For the encore Carmona first introduced the band members. Then he took down the temperature with a simpler tune with a folk-song like melody. After introducing a faster melody the concert ended with a round of solos from all of the musicians.

Kris Davis

Canadian pianist Kris Davis gave a solo piano recital for the last of the late night series at Gesù. Her opening piece was an improvisation inspired by the twentieth century composer György Ligeti (many will know his work from the 2001: A Space Odyssey soundtrack). It was full of unusual sounds, starting with her use of two EBows on bass strings inside the piano (these are hand held electromagnetic devices which vibrate the strings, usually used by electric guitarists to mimic string sounds and for infinite sustain). A piece of duct tape muted the high treble strings, producing a dry clicking sound. Easily reversed: she tore the tape off at the end of the piece.
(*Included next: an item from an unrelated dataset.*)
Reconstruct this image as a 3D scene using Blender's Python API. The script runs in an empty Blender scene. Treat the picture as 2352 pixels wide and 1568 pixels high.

"Grass and Trees on the Other Side of the Tracks" is an original composition written in honor of the late avant-garde pianist Cecil Taylor. There was a big, thunderous opening that recalled Taylor's usual approach. But it also featured very quiet, lyrical playing, as well as rolling, overlapping patterns in both hands. Davis followed with an improvisation and another original composition, before easing into a version of pianist/composer Thelonious Monk's "Ask Me Now." At first the melody was only teased, but by the end it was fully present, and the most jazz sounding of anything on the program. A suitably grounded conclusion for a program that frequently headed towards the borders. Davis is both fearless and technically gifted: the show was an adventure. Adventure is one thing the festival still offers, in dazzling variety.